Requirement:
Exactly and only the lines from the first entry through the line with "from mathutils import Vector, Matrix, noise" should be copied, both ends included, with no pictures.
#### Records for this exercise
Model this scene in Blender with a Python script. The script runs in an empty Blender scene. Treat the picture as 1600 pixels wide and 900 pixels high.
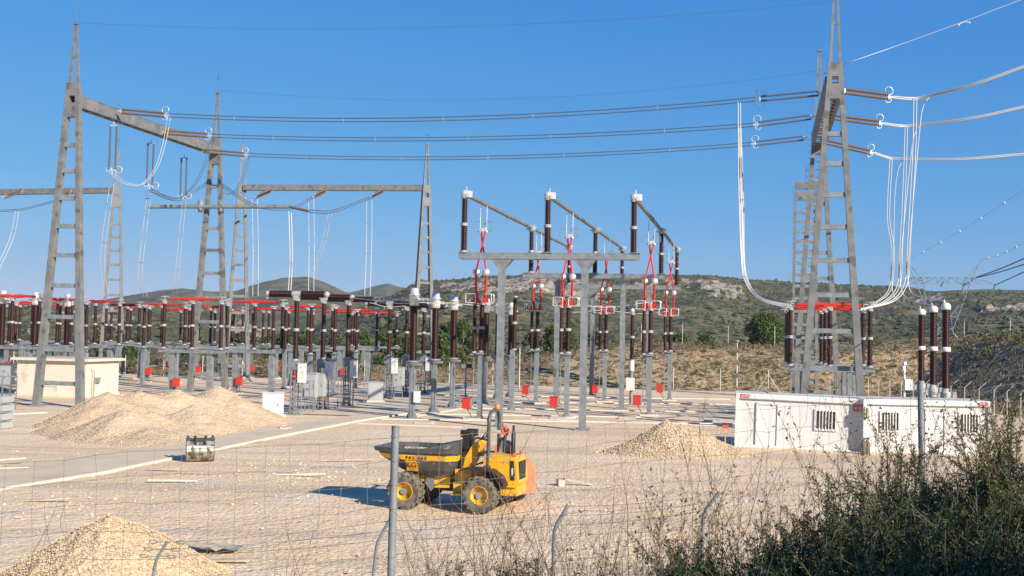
import bpy, math, random
import numpy as np
from mathutils import Vector, Matrix, noise

# ---------------------------------------------------------------- camera, light, exposure
SKYK = 1.05 * 2 ** -.68
scn = bpy.context.scene
COL = scn.collection
W, H, F = 1600.0, 900.0, 1800.0
PITCH, ROLL, CH = math.radians(2.354), math.radians(1.15), 5.1
CAM = Vector((0, 0, CH))
RC = Matrix.Rotation(math.radians(90) + PITCH, 3, 'X') @ Matrix.Rotation(ROLL, 3, 'Z')
cd = bpy.data.cameras.new('camera'); cam = bpy.data.objects.new('camera', cd); COL.objects.link(cam)
cam.matrix_world = Matrix.Translation(CAM) @ RC.to_4x4()
cd.sensor_width = 36; cd.lens = 36 * F / W; cd.clip_start = 0.1; cd.clip_end = 20000
scn.camera = cam
SUN_EL = math.radians(26)
SH = Vector((-0.67, 0.742, 0)).normalized()          # the way shadows fall on the ground
to_sun = Vector((-SH.x * math.cos(SUN_EL), -SH.y * math.cos(SUN_EL), math.sin(SUN_EL)))
sd = bpy.data.lights.new('sun', 'SUN'); sun = bpy.data.objects.new('sun', sd); COL.objects.link(sun)
sun.rotation_euler = to_sun.to_track_quat('Z', 'Y').to_euler()
sd.energy = 5.0; sd.angle = math.radians(0.5); sd.color = (1.0, 0.90, 0.76)
world = bpy.data.worlds.new('World'); scn.world = world; world.use_nodes = True
wn = world.node_tree.nodes; wl = world.node_tree.links
sky = wn.new('ShaderNodeTexSky'); sky.sky_type = 'NISHITA'; sky.sun_disc = False
sky.sun_elevation = SUN_EL; sky.sun_rotation = math.atan2(to_sun.x, to_sun.y)
sky.altitude = 0; sky.air_density = 1.0; sky.dust_density = 0.0; sky.ozone_density = 3.0
sv = wn.new('ShaderNodeSeparateColor'); cv = wn.new('ShaderNodeCombineColor'); wl.new(sky.outputs[0], sv.inputs[0])
for ch, (g_, k_) in enumerate(((1.35, 1.22), (.64, .87), (.283, .99))):   # a phone camera's rendering of the same sky
    a_ = wn.new('ShaderNodeMath'); a_.operation = 'MULTIPLY'; a_.inputs[1].default_value = .05; wl.new(sv.outputs[ch], a_.inputs[0])
    p_ = wn.new('ShaderNodeMath'); p_.operation = 'POWER'; p_.inputs[1].default_value = g_; wl.new(a_.outputs[0], p_.inputs[0])
    q_ = wn.new('ShaderNodeMath'); q_.operation = 'MULTIPLY'; q_.inputs[1].default_value = k_ * 10 * SKYK; wl.new(p_.outputs[0], q_.inputs[0]); wl.new(q_.outputs[0], cv.inputs[ch])
wl.new(cv.outputs[0], wn['Background'].inputs[0]); wn['Background'].inputs[1].default_value = 0.1
scn.view_settings.view_transform = 'Standard'; scn.view_settings.look = 'None'
scn.view_settings.exposure = 0.68; scn.view_settings.gamma = 1

# ---------------------------------------------------------------- placing helpers
def ray(px, py):
    return RC @ Vector(((px - W / 2) / F, -(py - H / 2) / F, -1))
def at(px, py, Y):
    d = ray(px, py); return CAM + d * (Y / d.y)
def gnd(px, py, z=0.0):
    d = ray(px, py); return CAM + d * ((z - CH) / d.z)
def atz(px, Y, z):                                    # the point of column px at depth Y and height z
    y = 524 + 0.02 * (px - 800) - (z - CH) * F / Y
    p = at(px, y, Y); return Vector((p.x, Y, z))
VPA = math.atan2(376, F)
U = Vector((math.sin(VPA), math.cos(VPA), 0)); V = Vector((math.cos(VPA), -math.sin(VPA), 0))
RZ = -VPA                                             # turning a thing built on X/Y onto V/U
def smooth(t):
    t = max(0.0, min(1.0, t)); return t * t * (3 - 2 * t)
def nz(x, y, z=0.0, s=1.0):
    return noise.noise(Vector((x * s, y * s, z)))
def fbm(x, y, z=0.0, o=4):
    a, v = 1.0, 0.0
    for i in range(o):
        v += a * noise.noise(Vector((x, y, z + i * 7.3))); x *= 2; y *= 2; a *= .5
    return v

# ---------------------------------------------------------------- materials
M = {}
HAZE = .00010
def mat(name, col, rough=0.6, metal=0.0, col2=None, scale=5.0, bump=0.0, bscale=40.0, detail=4, spots=None, spec=None, contrast=(0.35, 0.65)):
    m = bpy.data.materials.new(name); m.use_nodes = True; n = m.node_tree.nodes; l = m.node_tree.links
    b = n['Principled BSDF']; b.inputs['Base Color'].default_value = (*col, 1)
    b.inputs['Roughness'].default_value = rough; b.inputs['Metallic'].default_value = metal
    if spec is not None: b.inputs['Specular IOR Level'].default_value = spec
    tc = n.new('ShaderNodeTexCoord')
    if col2:
        t = n.new('ShaderNodeTexNoise'); t.inputs['Scale'].default_value = scale; t.inputs['Detail'].default_value = detail
        l.new(tc.outputs['Object'], t.inputs['Vector'])
        r = n.new('ShaderNodeValToRGB'); r.color_ramp.elements[0].position = contrast[0]; r.color_ramp.elements[1].position = contrast[1]
        r.color_ramp.elements[0].color = (*col, 1); r.color_ramp.elements[1].color = (*col2, 1)
        l.new(t.outputs['Fac'], r.inputs[0]); out = r.outputs[0]
        if spots:
            c3, sc3, th = spots
            t3 = n.new('ShaderNodeTexNoise'); t3.inputs['Scale'].default_value = sc3; t3.inputs['Detail'].default_value = 6
            l.new(tc.outputs['Object'], t3.inputs['Vector'])
            r3 = n.new('ShaderNodeValToRGB'); r3.color_ramp.elements[0].position = th; r3.color_ramp.elements[1].position = th + .06
            l.new(t3.outputs['Fac'], r3.inputs[0])
            mx = n.new('ShaderNodeMixRGB'); l.new(r3.outputs[0], mx.inputs[0]); l.new(out, mx.inputs[1]); mx.inputs[2].default_value = (*c3, 1)
            out = mx.outputs[0]
        l.new(out, b.inputs['Base Color'])
    if bump:
        t2 = n.new('ShaderNodeTexNoise'); t2.inputs['Scale'].default_value = bscale; t2.inputs['Detail'].default_value = 5
        l.new(tc.outputs['Object'], t2.inputs['Vector'])
        bp = n.new('ShaderNodeBump'); bp.inputs['Strength'].default_value = 1.0; bp.inputs['Distance'].default_value = bump
        l.new(t2.outputs['Fac'], bp.inputs['Height']); l.new(bp.outputs[0], b.inputs['Normal'])
    M[name] = m; return m
mat('galv', (.165, .185, .195), .55, .1, (.25, .265, .27), 3.0, .003, 30)
mat('galv_warm', (.145, .15, .148), .55, .1, (.215, .215, .205), 2.0, .002, 25, spots=((.11, .105, .095), 1.3, .60))
mat('galv_far', (.115, .122, .125), .6, .05, (.165, .17, .17), 2.0)
mat('galv_dark', (.20, .21, .22), .5, .3, (.30, .31, .32), 3)
mat('alu', (.46, .46, .45), .35, .4, (.80, .80, .78), 6)
mat('cap_grey', (.34, .345, .34), .5)
mat('wire_alu', (.52, .52, .50), .5, .1)
mat('wire_dark', (.10, .13, .17), .5, .2)
mat('wire_thin', (.26, .24, .21), .6, .2)
mat('porcelain', (.040, .011, .007), .38, 0, (.028, .008, .006), 6, spec=.28)
mat('porcelain_rust', (.125, .085, .06), .45, 0, (.18, .125, .085), 8)
mat('string_blue', (.07, .08, .11), .4)
mat('red', (.56, .035, .018), .5, 0, (.44, .028, .016), 4)
mat('redbox', (.56, .034, .018), .5, 0, (.48, .034, .02), 3)
mat('redpaint', (.66, .05, .04), .5)
mat('white', (.62, .61, .58), .5, 0, (.66, .65, .62), 2)
mat('whitewall', (.57, .56, .54), .55, 0, (.61, .60, .58), 1.2, .002, 3, spots=((.50, .47, .42), 1.6, .62))
mat('offwhite', (.52, .50, .45), .6)
mat('graybox', (.36, .375, .37), .5)
mat('cream', (.62, .54, .43), .85, 0, (.66, .58, .47), 1.2, .004, 30, spots=((.54, .46, .36), 1.1, .6))
mat('concrete', (.40, .37, .32), .9, 0, (.50, .46, .40), 1.5, .01, 12)
mat('concrete_pale', (.62, .52, .40), .9, 0, (.68, .58, .46), 2.5, .01, 12)
mat('road', (.55, .44, .28), .9, 0, (.62, .50, .33), .7, .006, 25, spots=((.48, .39, .26), .45, .60))
mat('glass', (.03, .035, .035), .12, 0, spec=.8)
mat('curtain', (.30, .27, .2), .8)
mat('yellow', (.86, .43, .01), .35, 0, (.78, .38, .012), 3, spots=((.46, .30, .11), 4, .56))
mat('charcoal', (.055, .06, .06), .45, 0, (.085, .085, .08), 4, spots=((.20, .17, .13), 6, .60))
mat('black', (.018, .018, .018), .5)
mat('rubber', (.065, .058, .047), .9, 0, (.20, .17, .13), 7, .004, 60)
mat('orange', (.80, .20, .08), .5, 0, (.72, .16, .06), 6, spots=((.5, .2, .12), 9, .55))
mat('amber', (.9, .22, .02), .2)
mat('steel_shiny', (.40, .38, .32), .34, .6, (.12, .11, .08), 5, contrast=(.45, .62))
mat('darkgreen', (.03, .045, .04), .5)
mat('wood', (.34, .27, .17), .85, 0, (.52, .43, .30), 3)
mat('bark', (.11, .08, .055), .9, 0, (.17, .13, .09), 12)
mat('twig', (.17, .12, .075), .9, 0, (.27, .20, .13), 9)
mat('twig_grey', (.24, .21, .17), .9)
mat('decal_red', (.25, .012, .01), .5)
mat('pylon', (.20, .23, .26), .6, .3)
mat('drygrass', (.34, .25, .13), .9, 0, (.45, .35, .19), 3)
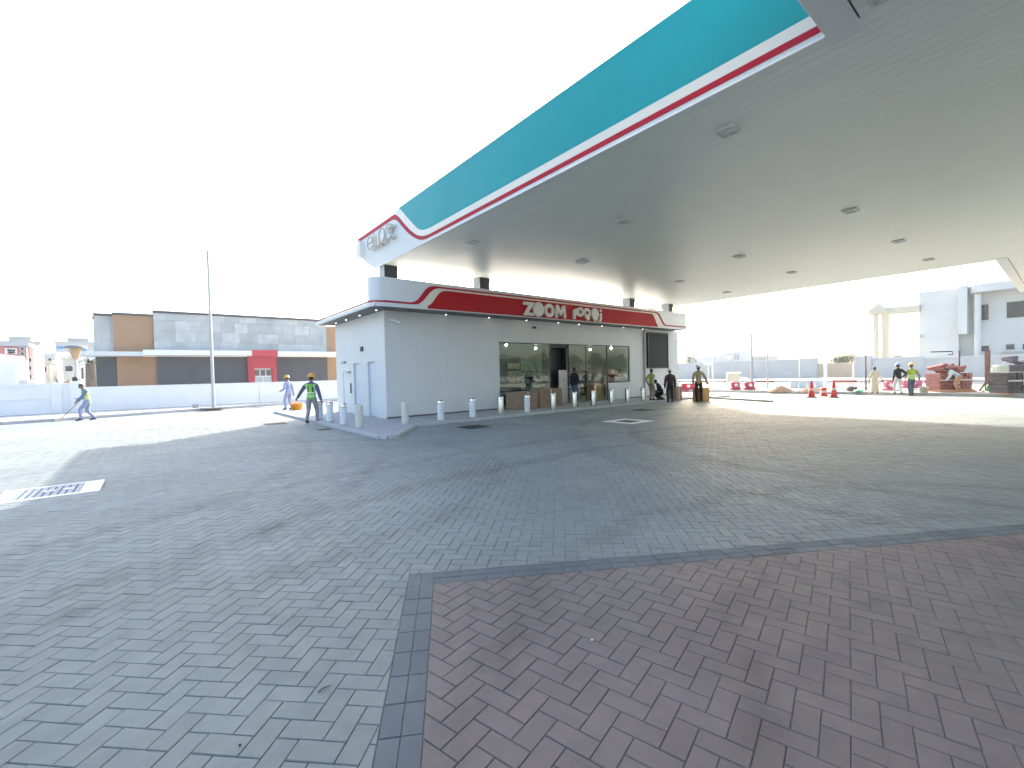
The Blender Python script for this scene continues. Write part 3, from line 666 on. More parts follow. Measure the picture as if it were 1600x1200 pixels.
########
Expected answer:
Model this scene in Blender with a Python script. The script runs in an empty Blender scene. Treat the picture as 1600 pixels wide and 900 pixels high.
import bpy, math, random
import numpy as np
from mathutils import Vector, Matrix, noise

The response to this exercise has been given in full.